“One of the greatest things you have received from Portville is your small town strength. There are going to be people from bigger cities that will look down on you from being from a small town; you have to show them that you can and will do things better because you are from a small town.”
My high school French teacher spoke these words to a group of juniors during my senior year of high school, but in actuality, he told these words to my best friend and me, who had snuck into the auditorium to hear his speech.
At one point during his speech, he pointed at the two of us and told the junior high students to look at us. He asked us if we would have gotten anywhere without our small town strength and without asking for help. We smiled and told him, no. I yelled that I wouldn’t have gotten into college without him. My friend nodded her head in agreement.
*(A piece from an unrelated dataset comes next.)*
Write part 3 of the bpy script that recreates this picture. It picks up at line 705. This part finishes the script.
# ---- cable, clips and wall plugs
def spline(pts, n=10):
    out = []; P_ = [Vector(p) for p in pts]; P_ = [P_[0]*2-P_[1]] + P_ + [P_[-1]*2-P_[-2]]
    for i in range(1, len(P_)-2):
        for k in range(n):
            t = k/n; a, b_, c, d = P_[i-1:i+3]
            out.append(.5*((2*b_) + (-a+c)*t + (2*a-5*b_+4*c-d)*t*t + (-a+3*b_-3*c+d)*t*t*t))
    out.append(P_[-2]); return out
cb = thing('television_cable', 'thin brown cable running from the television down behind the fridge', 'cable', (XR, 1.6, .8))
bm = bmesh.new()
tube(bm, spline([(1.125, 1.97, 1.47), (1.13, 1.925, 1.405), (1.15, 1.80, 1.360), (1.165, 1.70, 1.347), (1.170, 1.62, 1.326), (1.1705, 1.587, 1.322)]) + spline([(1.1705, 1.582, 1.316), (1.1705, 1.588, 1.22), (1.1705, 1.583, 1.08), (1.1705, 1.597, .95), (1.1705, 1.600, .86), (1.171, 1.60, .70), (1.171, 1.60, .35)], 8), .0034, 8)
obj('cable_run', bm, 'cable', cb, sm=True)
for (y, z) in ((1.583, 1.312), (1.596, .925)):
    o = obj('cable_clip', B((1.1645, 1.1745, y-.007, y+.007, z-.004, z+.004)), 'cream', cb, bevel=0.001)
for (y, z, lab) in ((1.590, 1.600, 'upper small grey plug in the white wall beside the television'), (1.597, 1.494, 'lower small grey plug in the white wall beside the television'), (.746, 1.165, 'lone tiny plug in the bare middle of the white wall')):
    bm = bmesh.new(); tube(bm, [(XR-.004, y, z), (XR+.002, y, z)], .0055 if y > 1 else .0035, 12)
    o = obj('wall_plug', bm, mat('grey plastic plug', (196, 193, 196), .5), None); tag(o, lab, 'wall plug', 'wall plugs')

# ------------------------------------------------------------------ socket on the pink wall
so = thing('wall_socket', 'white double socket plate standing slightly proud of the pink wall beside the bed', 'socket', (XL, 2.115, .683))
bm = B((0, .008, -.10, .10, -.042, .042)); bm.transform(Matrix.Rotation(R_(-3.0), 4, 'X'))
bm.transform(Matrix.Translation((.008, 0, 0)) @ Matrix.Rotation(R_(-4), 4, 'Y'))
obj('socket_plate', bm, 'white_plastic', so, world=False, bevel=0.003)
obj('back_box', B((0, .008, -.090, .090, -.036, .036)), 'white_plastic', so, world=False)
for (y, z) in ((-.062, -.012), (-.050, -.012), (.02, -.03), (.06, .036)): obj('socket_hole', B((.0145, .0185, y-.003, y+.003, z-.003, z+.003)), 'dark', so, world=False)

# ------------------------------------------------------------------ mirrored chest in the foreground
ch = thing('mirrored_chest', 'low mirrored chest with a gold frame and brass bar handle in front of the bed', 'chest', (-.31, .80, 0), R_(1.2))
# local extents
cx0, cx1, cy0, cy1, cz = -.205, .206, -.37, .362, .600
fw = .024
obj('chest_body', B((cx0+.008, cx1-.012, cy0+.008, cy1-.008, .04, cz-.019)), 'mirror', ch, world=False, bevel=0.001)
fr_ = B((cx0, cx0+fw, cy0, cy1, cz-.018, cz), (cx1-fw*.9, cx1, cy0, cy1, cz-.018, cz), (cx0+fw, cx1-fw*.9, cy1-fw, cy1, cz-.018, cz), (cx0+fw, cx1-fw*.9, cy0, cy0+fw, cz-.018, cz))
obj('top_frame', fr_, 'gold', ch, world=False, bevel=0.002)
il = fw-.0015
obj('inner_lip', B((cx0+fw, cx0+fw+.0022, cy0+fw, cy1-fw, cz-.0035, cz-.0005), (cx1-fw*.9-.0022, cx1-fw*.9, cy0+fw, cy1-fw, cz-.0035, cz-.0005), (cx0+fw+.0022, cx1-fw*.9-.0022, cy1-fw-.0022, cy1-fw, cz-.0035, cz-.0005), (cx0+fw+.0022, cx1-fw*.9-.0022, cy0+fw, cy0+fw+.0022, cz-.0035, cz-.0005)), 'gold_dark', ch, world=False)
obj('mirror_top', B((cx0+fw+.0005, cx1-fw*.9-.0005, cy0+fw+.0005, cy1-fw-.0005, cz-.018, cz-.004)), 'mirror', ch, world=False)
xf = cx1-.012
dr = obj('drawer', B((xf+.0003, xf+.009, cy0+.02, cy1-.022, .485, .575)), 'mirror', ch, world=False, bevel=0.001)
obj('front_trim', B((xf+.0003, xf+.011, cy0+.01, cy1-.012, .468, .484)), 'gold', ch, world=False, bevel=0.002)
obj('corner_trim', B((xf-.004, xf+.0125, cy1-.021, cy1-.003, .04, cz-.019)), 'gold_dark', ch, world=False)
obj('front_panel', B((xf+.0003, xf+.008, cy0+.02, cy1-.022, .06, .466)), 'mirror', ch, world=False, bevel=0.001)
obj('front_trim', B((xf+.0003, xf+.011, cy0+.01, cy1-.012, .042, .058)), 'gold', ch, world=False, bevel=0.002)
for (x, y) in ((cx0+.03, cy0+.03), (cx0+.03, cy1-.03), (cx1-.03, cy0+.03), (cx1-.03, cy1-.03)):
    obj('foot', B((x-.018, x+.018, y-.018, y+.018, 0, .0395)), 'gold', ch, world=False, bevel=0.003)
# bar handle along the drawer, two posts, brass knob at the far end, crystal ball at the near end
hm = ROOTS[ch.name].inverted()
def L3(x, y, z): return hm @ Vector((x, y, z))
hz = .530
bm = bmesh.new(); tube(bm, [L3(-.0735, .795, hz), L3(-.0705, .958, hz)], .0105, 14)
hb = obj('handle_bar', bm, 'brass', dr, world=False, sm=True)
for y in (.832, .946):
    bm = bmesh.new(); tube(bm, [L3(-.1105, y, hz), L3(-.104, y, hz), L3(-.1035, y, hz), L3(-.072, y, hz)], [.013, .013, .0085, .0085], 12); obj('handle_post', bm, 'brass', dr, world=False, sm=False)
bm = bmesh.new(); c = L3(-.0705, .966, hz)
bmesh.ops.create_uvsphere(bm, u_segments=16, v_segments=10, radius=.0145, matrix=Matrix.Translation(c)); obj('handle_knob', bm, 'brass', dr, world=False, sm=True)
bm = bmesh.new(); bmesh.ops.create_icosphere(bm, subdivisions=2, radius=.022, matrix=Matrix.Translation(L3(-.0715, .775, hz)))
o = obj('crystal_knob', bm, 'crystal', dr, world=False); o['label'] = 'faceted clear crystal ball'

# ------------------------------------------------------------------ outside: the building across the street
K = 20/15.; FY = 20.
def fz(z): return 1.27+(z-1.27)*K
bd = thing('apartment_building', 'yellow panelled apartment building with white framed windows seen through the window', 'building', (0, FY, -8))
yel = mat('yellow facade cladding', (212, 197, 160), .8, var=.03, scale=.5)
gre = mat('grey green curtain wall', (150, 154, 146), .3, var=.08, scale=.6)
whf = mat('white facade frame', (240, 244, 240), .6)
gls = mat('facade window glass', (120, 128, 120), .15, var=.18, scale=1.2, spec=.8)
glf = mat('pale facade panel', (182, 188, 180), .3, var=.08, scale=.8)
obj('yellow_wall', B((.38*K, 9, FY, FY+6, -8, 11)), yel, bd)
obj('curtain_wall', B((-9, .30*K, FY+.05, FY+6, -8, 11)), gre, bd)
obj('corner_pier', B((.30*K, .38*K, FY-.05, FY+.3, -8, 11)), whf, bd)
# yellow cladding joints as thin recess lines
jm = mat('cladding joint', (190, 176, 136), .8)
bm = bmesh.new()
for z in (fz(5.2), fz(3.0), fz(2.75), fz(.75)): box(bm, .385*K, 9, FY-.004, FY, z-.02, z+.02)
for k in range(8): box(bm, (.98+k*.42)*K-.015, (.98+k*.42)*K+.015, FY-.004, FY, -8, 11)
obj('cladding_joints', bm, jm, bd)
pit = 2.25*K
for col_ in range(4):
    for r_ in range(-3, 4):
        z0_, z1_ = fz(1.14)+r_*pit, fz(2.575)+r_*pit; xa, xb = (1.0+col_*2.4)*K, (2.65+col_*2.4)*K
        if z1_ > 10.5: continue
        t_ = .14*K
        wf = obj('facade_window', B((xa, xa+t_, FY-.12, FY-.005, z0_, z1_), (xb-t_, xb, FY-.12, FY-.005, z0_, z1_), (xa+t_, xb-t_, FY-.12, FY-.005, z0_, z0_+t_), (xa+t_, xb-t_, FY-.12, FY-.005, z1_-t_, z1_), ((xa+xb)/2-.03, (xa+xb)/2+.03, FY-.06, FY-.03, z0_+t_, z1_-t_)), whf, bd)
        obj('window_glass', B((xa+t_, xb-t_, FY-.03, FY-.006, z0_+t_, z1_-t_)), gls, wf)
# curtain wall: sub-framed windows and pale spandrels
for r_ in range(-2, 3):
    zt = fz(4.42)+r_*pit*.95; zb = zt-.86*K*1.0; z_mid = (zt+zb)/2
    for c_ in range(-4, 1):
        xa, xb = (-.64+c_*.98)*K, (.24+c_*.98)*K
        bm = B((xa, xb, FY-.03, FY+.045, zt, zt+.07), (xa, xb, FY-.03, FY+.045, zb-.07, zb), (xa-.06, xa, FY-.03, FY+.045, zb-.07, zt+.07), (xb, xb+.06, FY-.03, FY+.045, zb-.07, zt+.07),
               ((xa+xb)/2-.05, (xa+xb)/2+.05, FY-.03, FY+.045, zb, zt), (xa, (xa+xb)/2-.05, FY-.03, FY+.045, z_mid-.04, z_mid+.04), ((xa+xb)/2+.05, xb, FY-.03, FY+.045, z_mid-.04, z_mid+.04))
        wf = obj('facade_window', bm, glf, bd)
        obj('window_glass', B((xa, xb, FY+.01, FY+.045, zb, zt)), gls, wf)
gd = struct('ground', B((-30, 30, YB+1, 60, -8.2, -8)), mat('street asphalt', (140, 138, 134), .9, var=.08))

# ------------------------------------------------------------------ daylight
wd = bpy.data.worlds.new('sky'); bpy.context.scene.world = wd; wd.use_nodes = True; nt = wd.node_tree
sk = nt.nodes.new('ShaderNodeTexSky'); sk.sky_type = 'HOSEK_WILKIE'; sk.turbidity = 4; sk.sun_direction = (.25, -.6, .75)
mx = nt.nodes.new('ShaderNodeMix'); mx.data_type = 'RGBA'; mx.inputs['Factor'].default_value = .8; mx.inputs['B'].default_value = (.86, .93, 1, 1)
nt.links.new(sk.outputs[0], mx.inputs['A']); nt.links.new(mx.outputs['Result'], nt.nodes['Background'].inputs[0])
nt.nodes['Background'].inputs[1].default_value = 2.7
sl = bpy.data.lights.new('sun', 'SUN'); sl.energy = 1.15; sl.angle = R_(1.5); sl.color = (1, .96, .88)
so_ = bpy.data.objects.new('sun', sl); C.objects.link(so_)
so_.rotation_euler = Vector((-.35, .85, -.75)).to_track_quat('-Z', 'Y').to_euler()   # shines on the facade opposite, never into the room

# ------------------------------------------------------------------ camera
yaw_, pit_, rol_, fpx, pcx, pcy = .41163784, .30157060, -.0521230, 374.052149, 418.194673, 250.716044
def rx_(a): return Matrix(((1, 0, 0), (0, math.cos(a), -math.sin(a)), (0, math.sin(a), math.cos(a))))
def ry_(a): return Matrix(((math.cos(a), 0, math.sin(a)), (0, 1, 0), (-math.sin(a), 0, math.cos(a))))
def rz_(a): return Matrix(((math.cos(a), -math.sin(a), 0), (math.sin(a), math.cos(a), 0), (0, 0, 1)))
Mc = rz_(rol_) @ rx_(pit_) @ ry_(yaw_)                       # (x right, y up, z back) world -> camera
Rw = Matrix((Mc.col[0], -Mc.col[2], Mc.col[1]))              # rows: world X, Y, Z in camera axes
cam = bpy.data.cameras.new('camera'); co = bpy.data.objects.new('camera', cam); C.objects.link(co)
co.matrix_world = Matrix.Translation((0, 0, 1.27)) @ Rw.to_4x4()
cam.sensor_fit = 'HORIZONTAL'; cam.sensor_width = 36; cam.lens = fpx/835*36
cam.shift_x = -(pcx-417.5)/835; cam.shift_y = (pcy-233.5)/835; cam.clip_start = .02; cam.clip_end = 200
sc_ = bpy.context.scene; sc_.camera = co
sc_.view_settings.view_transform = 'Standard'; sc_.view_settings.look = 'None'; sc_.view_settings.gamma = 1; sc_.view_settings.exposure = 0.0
He pointed at me specifically, “I got her into my Alma Mater and she’s going.” He is so thrilled that I am attending Niagara University in the fall and even happier that he got to write the recommendation letters for general admission and for admission into the honors program.
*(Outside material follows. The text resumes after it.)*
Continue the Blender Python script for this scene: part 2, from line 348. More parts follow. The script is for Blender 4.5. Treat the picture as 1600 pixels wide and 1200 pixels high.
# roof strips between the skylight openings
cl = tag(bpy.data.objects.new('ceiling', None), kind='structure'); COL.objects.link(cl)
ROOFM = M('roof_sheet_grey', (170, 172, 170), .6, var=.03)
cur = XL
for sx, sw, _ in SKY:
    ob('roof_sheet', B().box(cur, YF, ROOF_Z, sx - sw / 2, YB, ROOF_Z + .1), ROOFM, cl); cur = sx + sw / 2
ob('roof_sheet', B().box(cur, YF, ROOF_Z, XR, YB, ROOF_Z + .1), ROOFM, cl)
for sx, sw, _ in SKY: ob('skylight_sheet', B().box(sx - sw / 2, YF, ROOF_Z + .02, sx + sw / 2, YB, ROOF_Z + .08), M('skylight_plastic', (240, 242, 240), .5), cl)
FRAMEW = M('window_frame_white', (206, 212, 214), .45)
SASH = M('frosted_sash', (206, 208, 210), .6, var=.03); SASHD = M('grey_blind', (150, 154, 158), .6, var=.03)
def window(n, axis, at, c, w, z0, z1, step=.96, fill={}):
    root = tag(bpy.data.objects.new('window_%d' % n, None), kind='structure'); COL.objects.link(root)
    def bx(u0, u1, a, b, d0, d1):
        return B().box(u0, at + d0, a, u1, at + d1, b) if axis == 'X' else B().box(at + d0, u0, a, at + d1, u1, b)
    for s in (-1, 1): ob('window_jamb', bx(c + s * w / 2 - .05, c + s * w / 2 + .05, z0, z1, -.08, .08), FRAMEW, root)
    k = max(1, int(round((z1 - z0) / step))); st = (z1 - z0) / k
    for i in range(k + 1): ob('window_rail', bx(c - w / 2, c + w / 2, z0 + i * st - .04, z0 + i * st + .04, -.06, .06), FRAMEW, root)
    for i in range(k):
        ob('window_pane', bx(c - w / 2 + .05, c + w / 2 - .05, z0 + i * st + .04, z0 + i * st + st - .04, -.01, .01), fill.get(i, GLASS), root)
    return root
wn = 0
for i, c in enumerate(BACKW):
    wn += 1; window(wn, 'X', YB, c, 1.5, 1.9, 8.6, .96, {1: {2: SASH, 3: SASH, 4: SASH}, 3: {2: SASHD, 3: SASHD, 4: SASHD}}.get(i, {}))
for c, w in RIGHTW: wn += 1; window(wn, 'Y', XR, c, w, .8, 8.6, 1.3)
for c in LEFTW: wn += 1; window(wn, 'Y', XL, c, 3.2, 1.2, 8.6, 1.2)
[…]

As he finished up his speech, he told these young teenagers that this small town strength will developed them to be ambitious, caring, knowledgeable, dedicated and friendly people. People that he will be proud to know in 20 years, when they are off helping to make the world a better place.
This was one of the best pieces of advice I have ever received from my French teacher and it is most definitely the lesson that is still stuck in my head. I might not be able to correctly translate a sentence in French for you or tell you what the plus que parfait even means. But I can tell you, word for word, the different parts of his speech that day. As a high school senior, getting ready to leave everything I’ve ever known in a few months, I needed it.
I’ve needed it all the nights I couldn’t sleep — when my anxious brain was going around in circles worrying that I won’t fit in at my college, that I won’t make friends. That I will struggle through my first semester and have to transfer to a college that’s only 20 minutes away from home. That I won’t get into law school four years from now and that I’ll never become a lawyer seven years from now. That I will fail at everything I attempt to accomplish.
Then, I hear his words. His reminder that I have a whole town as a support system. I can ask for help if I need it and someone will be able to help me. That support system taught me in my 18 years of life to be an ambitious, caring, knowledgeable, dedicated and friendly person. That I learned to be someone that would make him proud. I needed these words because they make up some of the best advice I have ever received.
I’m telling you these words because I think you might need them. As you leave your small town to go to a city for college or to work, remember these words. I promise they apply to you. You will go out into the world and you will succeed. You will always have that small town strength.